Musica dall’alto (?) dei cieli

Redazione Beesness

Data

ott 05, 2012

“Signori, benvenuti. Avanti, prego. Ci sono posti liberi nelle prime file. Lei, con quella maglietta a righe, non spinga! Come dice? Non trova posto? Ma si figuri…. Può scegliere quelle nuvolette laggiù; oppure, se preferisce, ci sono quei cirrocumuli a sud-ovest. Ha a disposizione l’intero orizzonte!”

Stacco. Dissolvenza. Domanda: ma voi ce li vedete i top manager di Apple, Google, Amazon e Facebook nel ruolo di imbonitori? No? Eppure è proprio la posizione che stanno occupando per inaugurare la nuova era della musica digitale. Eh, già, la musica digitale. Quella illegale dei pirati. Quella legale di iTunes. Quella che può salvare l’industria discografica. Quella che ormai su Facebook ci si trova di tutto… E poi… ah già, quella sul telefonino!

Antefatto
Negli ultimi anni si è fatto un gran parlare del “problema” della musica digitale. Una guerra che ha visto contrapporsi case discografiche a corto di fatturato (e di idee) e hacker che ripetevano con insistenza che nell’era di Internet i modelli tradizionali di distribuzione erano da considerare destituiti di ogni fondamento. 
Oggi, dopo anni di sanzioni, di azioni legali, di bilanci in rosso, sembrano esserci tutte le condizioni per la firma di una pace duratura. Perché questo possa accadere, occorre prima di tutto però che venga condiviso un concetto un po’ macchinoso: i consumatori devono accettare di passare dalla proprietà del singolo brano musicale alla proprietà dell’accesso a questo ultimo. Un’operazione ampiamente facilitata dal ruolo pionieristico di iTunes e dei suoi emuli, che hanno diffuso nel mondo miliardi di brani perfettamente legali e totalmente indipendenti dal supporto fisico tradizionale. 

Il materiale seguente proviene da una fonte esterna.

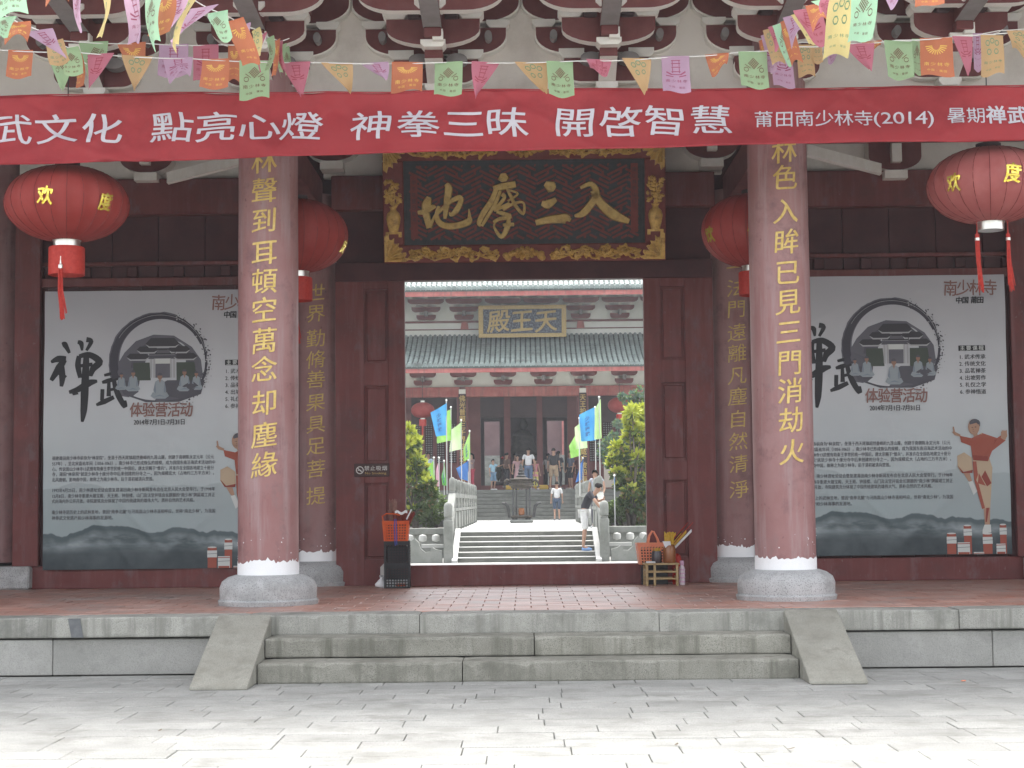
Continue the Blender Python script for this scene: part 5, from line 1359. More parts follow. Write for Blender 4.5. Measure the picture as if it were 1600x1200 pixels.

Posta, immagini, video…audio
A questo punto, con la musica trasformata in una manciata di dati su un server remoto, è ovvio che le collezioni private possano essere rese disponibili ai proprietari attraverso una connessione di rete: la stessa cosa succede ormai da tempo con la posta elettronica (Gmail), con foto e video (Facebook, YouTube).
Insomma, con l’arrivo dei servizi cloud (nella loro essenza più popolare sono hard disk in rete) si è avvicinato l’orizzonte da sempre evocato dai pirati: la distribuzione digitale della musica fa registrare sempre nuovi record, gli album escono sulla Rete con anticipo rispetto al negozio dietro casa, gli acquirenti di apparecchi per la riproduzione di cd sono in netto calo. L’industria discografica, però, guarda al futuro con fiducia: quello che fino a poco tempo fa poteva essere uno scenario da incubo è infatti una soluzione elegante a tutti i problemi. Già, perché i nuovi servizi legati al mondo cloud sono per lo più a pagamento, o comunque legati all’acquisto di musica legale. 

Uno sguardo al mercato
Nel momento in cui scriviamo, il mercato della musica digitale si divide pressappoco fra lo schiacciante 70% dell’ecosistema Apple, il 10% del marketplace Amazon e un restante 20% che viene spartito fra circa 500 operatori. Ma le cose stanno cambiando. Anche perché sta per entrare in gioco un nuovo player piuttosto scomodo che risponde al nome di Facebook
Nella nuova versione del social network per eccellenza ci sarebbe una scheda “musica”, dove ciascun utente potrà postare le canzoni preferite e renderle così visibili a tutti gli amici. 
Che potranno ascoltare gratuitamente i primi 30 secondi di ciascun pezzo. Ma che, se vorranno ascoltare per intero la musica consigliata dagli amici, dovranno pagare un abbonamento mensile con un costo variabile da 5 a 10 euro. Una “fee” sul modello della tv a pagamento che verrebbe suddivisa fra gli operatori e le etichette discografiche. E che già oggi può contare su un catalogo di circa 14 milioni di brani.

Cloud music.
Cosa cambia

Chi vincerà? Lo streaming su abbonamento o il download a pagamento sui player hardware? Difficile dirlo, almeno per il momento. L’impressione degli operatori, comunque, è che il disco tradizionale sia davvero sul viale del tramonto. E mentre i nostalgici lanciano anatemi sulla bassa qualità che ancora caratterizza la musica digitale – il miglioramento della quale, come sempre, è solo questione di tempo– emerge una domanda inquietante.
Se il mercato rimarrà nelle mani di pochi monopolisti si imporranno i numeri della cultura di massa: a quel punto sarà ancora possibile realizzare –e vendere– i prodotti di nicchia che hanno sempre dato lustro, varietà e sapore al settore discografico?
La risposta, ahinoi, è… Blowing In The Wind.